Yoga and balance- a synonym for those who do yoga. But how can yoga and other balance related activities help your singing?
As an avid yogi, I often discuss the benefits of yoga for the singing voice to my students. It calms your breath and nerves, opens up the body to breathe better, elongates your spine for better posture and therefore breath support. A myriad of benefits. Lets look at the science as to why!
In Make Your Unstable Life Work for You, Claudia Friedlander describes the science of how the balance of yoga can really help your singing! I was fascinated with how she described what I use often in my studio. I highly recommend what she has to say! Let me try to explain it with a few references to her words (in italics):
Stand up and find your balance on one foot, bringing your other foot up to your calf or above your knee, and raise your hands above your head (tree pose).

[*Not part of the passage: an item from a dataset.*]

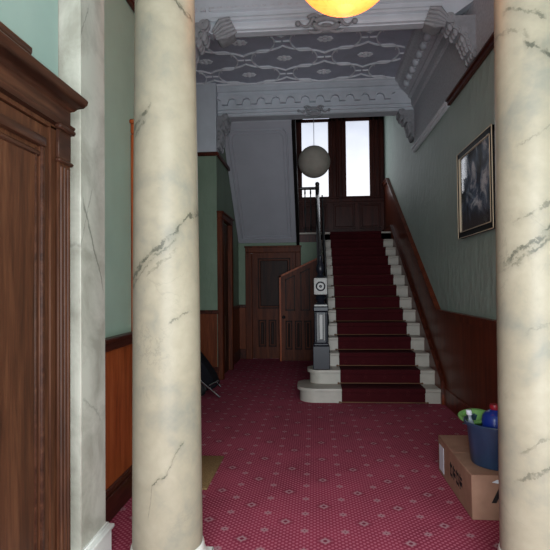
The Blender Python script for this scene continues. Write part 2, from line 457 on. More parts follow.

Feel how you find balance and how your leg, hip, ankle adjust to keep the balance. It is a series of continuous, incremental adjustments. Find a sustained phrase from your repertoire that is challenging and sing it while in this pose. You may find that this passage is now much easier to sing. WHY? Finding this balance has put your neuromuscular system on high alert making all motor activity that you engage in benefit. It cannot lock up like your knees might or stop and start as the breath might because everything is going in to you keeping your balance. This makes total sense.
As Friedlander states, Singing, like balancing, is a continuous activity. The more you think about locking up a part of your body to balance, the more possible it is for you to fall over. The more you think about holding pitches rather than continuing the breath through them, the more difficult they are to sustain. Find activities that promote stability through continuous movement such as tree pose, walking the phrase, or pretending to throw a baseball with a slow follow through.
Balance and stabilization can:
- Enhance body awareness (improve your mind/body connection to your voice)
- Promotes good posture (free larynx, improve resonance, coordinate better breathing)
- Make you more comfortable and graceful moving on stage
- Stabilize your joints so that you can safely exercise and maximize your stamina (cardio and strength training)
- Teaches your neuromuscular system to create stability through continuous movement that impacts all of your physical activities
Singers should have a workout regimen that includes stabilization training to balance their muscles. Challenging your ability to keep your balance and maintain good posture throughout a series of movements prepares your body and your nervous system to perform movements requiring greater strength and fine motor coordination. (Fine motor coordination that is essential to quality singing).
How do you do this?
A variety of activities but specifically Yoga, stability ball activities, and functional strength activities (keeping your balance on one foot while manipulating small dumbbells in bicep curls) are a few ways to get started. As you exercise in these ways, you are challenging your body and brain to stabilize through movement. This works on the neuromuscular control necessary to develop stability both physically and in your singing.
Secure vocal technique is characterized by stable, consistent tone production. This requires superb coordination and balance of everything that contributes to singing. Until you find this, you are tempted to lock up and stiffen things. Like physical stability, vocal stability is the result of continuous directed movement. The way to get it is to expose the instabilities in your technique so that you can improve overall balance in the voice rather than gripping.
In other words, use balance related activities and workout regimens to help you truly balance your vocal technique and release tension. Give it a try, it's pure genius!